Who gets hit hardest
The Bronx has a median household income of $46,040, according to US Census Bureau data. It is the only borough in New York City without a Trader Joe’s, despite Manhattan having 10 locations. While the borough sits adjacent to Hunts Point, the largest wholesale food distribution center in the country, supplying 25% of New York City’s produce, affordable grocery options are distributed unequally across the borough, and some residents must leave the borough entirely to access the food they need, according to reporting by the Bronx Times.
That structural vulnerability is what surveillance pricing exploits. Algorithms can identify when consumers have limited options—and in low-income neighborhoods where demand is where residents have no choice but to pay, they can maintain higher prices without losing customers. The less choice you have, the more you pay.
The elderly face a version of the same trap. AARP New York State Director Beth Finkel made the case Friday that older New Yorkers are captive consumers to e-commerce, as they have no alternative. Algorithms read that dependency and respond accordingly.
“Surveillance pricing robs consumers of the ability to comparison shop and obscures whether a price is fair,” said Beth Finkel, state director at AARP New York. “It puts older New Yorkers, people on fixed incomes, rural residents, and anyone who depends on online shopping at heightened risk.”

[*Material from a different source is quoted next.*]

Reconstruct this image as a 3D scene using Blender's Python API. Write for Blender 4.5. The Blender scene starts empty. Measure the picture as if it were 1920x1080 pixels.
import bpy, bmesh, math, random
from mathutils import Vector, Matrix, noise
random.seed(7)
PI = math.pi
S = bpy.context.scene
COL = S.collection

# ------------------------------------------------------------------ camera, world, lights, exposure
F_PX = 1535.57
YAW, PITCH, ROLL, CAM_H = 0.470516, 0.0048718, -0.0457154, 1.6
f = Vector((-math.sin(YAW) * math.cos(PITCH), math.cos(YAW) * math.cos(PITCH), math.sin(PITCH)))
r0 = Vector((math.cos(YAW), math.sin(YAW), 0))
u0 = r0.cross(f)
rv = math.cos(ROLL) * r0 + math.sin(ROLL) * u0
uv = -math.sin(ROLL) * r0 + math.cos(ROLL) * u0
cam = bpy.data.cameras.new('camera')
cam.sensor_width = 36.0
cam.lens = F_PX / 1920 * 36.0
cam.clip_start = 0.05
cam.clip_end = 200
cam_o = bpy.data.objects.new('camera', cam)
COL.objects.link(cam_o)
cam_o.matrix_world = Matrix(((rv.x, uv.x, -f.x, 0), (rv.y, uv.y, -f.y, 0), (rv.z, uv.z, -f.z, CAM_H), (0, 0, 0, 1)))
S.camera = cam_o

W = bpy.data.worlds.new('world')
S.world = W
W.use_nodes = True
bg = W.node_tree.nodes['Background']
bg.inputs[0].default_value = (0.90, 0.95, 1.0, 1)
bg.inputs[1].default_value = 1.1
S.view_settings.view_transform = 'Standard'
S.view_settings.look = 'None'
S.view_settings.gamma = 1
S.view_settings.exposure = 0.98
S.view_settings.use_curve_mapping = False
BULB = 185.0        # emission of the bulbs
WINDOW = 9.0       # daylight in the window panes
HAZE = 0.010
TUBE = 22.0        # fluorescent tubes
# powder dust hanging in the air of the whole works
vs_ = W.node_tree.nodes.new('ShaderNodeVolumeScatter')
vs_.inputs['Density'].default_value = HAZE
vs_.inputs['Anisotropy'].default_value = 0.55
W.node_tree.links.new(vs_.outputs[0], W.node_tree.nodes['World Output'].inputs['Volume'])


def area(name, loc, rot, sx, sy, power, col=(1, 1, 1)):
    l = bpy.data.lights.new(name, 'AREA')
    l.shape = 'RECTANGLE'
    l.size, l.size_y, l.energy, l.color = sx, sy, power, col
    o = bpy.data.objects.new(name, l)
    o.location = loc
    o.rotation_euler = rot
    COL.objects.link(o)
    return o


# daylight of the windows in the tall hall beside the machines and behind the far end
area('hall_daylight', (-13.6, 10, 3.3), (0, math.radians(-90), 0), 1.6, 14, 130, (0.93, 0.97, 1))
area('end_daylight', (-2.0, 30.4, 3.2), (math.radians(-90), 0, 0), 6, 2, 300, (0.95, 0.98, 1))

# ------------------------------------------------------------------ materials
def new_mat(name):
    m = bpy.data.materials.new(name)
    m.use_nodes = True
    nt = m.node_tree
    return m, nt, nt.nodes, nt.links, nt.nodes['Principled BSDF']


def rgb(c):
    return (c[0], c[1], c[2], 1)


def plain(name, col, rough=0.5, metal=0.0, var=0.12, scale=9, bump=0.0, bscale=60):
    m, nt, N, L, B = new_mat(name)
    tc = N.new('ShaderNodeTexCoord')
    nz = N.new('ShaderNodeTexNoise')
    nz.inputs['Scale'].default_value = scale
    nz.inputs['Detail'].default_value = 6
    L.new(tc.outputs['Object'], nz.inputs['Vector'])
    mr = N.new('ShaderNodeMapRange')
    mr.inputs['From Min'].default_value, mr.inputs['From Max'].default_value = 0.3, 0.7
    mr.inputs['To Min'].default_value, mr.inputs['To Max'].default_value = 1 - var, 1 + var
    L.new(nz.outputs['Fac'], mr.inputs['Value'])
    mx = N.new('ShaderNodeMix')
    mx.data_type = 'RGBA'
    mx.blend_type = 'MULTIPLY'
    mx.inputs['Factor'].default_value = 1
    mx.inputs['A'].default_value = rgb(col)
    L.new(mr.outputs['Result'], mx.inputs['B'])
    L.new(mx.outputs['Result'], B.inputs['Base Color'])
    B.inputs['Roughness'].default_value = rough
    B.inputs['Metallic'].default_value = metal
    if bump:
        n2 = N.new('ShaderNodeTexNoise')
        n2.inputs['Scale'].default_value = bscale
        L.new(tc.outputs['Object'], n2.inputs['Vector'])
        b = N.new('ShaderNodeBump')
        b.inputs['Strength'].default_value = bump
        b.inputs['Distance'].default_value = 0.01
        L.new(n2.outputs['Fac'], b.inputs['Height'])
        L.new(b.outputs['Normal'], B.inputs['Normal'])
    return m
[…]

Other speakers argued that consumers should not have to wonder whether they are being charged more because of the name they have. In a majority-Latino borough where residents are already navigating a cost of living crisis, the possibility that algorithms could be compounding that burden drew sharp condemnation.
A statewide fight
The Bronx stop was the latest in a statewide push James has been waging for months. She first rallied for the package in Albany in March alongside state lawmakers, labor unions, and the AARP. Earlier this week, she took the fight to Syracuse. Friday’s rally brought her to one of the communities most vulnerable to the practice she is trying to ban.
Union labor was also a defining presence at the rally.
Members of UFCW Local 1500, RWDSU/UFCW Local 338, and UFCW Local 342 sat behind James as she spoke, holding signs reading “Surveillance Pricing is a Rip Off,” “Protect Older New Yorkers from Fraud,” and “One Fair Price for Everyone.”
James called union workers the backbone of the middle class and argued that surveillance pricing threatens them on two fronts: as workers whose jobs are being replaced by electronic shelf label technology, and as consumers being squeezed at the checkout.
“All they have to do now is simply press a button, and in a matter of a second, that price is gonna change,” said Deborah Wright, political director of RWDSU, which represents retail, food processing, and warehouse workers across the US and Canada.
James said she expects the legislature to act before the session closes.
If the bills do pass, enforcement would fall to her office.
“In most of the cases, it empowers litigation and authorization to basically enforce the law and impose penalties,” James told reporters. “It’s important that we have a unit in our office that tracks the number of complaints we receive from constituents each and every day—and as we receive complaints, we would launch an investigation into anyone who has engaged in violating the law.”